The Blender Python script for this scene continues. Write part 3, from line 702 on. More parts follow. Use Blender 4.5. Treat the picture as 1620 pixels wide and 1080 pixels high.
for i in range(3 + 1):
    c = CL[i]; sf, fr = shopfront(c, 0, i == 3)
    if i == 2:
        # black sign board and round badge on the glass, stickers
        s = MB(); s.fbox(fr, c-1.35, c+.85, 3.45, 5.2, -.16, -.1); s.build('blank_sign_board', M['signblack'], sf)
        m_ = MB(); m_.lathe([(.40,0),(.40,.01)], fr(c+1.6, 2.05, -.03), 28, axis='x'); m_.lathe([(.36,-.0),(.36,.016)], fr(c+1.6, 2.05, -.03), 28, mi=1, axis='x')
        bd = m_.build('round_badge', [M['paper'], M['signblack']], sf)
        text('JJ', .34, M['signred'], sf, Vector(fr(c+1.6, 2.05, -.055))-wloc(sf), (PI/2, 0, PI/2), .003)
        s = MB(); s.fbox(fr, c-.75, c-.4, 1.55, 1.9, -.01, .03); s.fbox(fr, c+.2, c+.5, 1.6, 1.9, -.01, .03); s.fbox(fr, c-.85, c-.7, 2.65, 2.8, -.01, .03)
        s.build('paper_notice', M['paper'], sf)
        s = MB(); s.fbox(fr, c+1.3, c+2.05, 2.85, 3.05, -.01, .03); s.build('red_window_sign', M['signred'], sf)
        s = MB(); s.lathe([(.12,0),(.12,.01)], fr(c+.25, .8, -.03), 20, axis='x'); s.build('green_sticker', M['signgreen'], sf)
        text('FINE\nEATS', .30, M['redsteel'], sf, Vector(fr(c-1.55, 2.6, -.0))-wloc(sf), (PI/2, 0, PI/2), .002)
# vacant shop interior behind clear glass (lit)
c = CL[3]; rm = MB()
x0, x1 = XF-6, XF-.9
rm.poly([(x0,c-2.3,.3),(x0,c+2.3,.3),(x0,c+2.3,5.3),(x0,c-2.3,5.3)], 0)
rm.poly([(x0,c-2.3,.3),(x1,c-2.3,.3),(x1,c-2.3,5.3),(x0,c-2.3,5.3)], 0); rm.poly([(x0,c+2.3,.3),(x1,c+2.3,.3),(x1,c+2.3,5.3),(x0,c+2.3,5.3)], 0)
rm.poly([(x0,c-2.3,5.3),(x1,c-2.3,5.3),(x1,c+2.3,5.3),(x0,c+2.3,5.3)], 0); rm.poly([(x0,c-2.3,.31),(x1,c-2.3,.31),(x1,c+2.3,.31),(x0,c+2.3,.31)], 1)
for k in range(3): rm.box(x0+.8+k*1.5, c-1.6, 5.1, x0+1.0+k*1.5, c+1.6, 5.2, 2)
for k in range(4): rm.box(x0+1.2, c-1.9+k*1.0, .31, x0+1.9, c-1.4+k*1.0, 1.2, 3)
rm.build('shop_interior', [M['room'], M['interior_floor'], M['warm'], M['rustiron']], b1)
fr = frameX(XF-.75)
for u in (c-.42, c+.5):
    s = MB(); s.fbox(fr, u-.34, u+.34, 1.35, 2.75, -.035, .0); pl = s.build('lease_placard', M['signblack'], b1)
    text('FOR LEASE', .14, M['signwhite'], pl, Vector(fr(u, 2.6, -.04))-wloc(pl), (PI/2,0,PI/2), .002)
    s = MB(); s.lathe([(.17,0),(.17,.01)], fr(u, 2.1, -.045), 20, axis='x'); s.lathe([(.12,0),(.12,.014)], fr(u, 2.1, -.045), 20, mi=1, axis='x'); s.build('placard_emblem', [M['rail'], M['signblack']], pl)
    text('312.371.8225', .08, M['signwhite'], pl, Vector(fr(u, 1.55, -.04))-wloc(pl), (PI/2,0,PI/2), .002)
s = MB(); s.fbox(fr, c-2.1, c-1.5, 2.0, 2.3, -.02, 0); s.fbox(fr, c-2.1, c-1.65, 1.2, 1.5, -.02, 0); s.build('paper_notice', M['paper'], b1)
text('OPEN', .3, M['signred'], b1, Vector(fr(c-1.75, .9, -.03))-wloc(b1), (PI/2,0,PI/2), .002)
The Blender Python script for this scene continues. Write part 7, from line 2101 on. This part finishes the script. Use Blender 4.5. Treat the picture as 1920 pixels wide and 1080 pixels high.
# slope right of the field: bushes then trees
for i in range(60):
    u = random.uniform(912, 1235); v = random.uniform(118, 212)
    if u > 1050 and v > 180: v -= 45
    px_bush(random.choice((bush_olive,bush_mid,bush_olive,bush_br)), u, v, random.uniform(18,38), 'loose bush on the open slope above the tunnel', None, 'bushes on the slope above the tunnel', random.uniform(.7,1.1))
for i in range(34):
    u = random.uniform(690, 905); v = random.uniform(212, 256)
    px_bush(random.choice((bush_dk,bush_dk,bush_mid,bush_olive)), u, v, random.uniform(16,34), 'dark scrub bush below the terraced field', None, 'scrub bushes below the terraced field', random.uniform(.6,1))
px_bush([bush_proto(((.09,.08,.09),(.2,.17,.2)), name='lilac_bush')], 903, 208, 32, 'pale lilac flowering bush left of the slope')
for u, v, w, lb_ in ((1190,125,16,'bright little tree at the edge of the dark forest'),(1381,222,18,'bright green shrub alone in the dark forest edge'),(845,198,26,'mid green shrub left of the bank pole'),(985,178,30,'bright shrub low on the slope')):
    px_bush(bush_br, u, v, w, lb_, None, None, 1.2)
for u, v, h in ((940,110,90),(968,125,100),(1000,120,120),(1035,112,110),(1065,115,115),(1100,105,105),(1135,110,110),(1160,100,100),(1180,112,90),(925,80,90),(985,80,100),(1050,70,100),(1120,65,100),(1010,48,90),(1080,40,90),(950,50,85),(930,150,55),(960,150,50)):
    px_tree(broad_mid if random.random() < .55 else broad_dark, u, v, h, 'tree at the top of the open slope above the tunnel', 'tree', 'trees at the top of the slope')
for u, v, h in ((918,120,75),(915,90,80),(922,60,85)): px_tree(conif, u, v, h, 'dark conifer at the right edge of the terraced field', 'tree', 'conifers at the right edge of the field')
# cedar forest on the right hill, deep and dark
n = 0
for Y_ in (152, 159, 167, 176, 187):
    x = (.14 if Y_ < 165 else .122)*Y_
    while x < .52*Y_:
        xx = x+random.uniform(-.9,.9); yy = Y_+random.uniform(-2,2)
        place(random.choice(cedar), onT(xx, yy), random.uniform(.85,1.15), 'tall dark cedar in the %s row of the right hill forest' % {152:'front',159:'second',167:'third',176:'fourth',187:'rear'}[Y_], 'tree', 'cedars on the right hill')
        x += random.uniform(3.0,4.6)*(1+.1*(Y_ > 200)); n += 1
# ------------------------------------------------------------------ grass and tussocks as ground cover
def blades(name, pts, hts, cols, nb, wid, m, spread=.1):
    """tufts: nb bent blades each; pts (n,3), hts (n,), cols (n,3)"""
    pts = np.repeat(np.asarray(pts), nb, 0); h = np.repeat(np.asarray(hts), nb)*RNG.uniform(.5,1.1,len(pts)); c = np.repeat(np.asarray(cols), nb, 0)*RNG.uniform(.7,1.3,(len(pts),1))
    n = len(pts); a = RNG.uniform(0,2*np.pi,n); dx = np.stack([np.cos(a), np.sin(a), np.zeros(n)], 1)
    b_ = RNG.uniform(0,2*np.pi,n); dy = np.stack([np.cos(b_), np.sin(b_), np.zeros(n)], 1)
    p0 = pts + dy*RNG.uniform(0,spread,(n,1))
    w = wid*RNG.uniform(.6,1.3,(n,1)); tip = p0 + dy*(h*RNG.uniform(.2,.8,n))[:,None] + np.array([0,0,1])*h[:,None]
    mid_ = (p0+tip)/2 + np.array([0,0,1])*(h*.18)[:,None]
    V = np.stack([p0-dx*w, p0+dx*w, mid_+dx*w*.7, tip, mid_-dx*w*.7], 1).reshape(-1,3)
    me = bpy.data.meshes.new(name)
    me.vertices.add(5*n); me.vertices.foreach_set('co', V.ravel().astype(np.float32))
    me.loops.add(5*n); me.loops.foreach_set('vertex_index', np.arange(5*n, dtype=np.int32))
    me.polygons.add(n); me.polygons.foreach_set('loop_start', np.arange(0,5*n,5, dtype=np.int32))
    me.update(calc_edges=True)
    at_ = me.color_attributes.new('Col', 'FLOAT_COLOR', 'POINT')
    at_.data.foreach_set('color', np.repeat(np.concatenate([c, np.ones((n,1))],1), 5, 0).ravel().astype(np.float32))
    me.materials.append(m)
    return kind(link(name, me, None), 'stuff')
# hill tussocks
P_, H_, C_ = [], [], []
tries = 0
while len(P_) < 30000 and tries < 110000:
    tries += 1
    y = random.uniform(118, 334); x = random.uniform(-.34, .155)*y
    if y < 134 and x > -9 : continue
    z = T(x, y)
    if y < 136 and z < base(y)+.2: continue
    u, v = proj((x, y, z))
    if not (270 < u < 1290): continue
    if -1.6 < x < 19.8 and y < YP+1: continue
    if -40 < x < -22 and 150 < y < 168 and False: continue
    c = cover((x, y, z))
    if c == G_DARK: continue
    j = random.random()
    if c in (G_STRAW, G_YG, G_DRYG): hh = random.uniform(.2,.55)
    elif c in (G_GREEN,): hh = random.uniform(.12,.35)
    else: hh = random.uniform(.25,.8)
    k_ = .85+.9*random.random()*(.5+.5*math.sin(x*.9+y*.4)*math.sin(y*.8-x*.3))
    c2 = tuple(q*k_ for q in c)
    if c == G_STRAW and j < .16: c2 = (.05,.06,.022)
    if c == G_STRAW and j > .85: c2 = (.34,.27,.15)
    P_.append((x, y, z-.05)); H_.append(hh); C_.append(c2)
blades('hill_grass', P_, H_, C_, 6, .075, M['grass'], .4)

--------

Exercise objective:
Look through the entries above; copy each line where the string "from" appears.

Response:
The Blender Python script for this scene continues. Write part 3, from line 702 on. More parts follow. Use Blender 4.5. Treat the picture as 1620 pixels wide and 1080 pixels high.
The Blender Python script for this scene continues. Write part 7, from line 2101 on. This part finishes the script. Use Blender 4.5. Treat the picture as 1920 pixels wide and 1080 pixels high.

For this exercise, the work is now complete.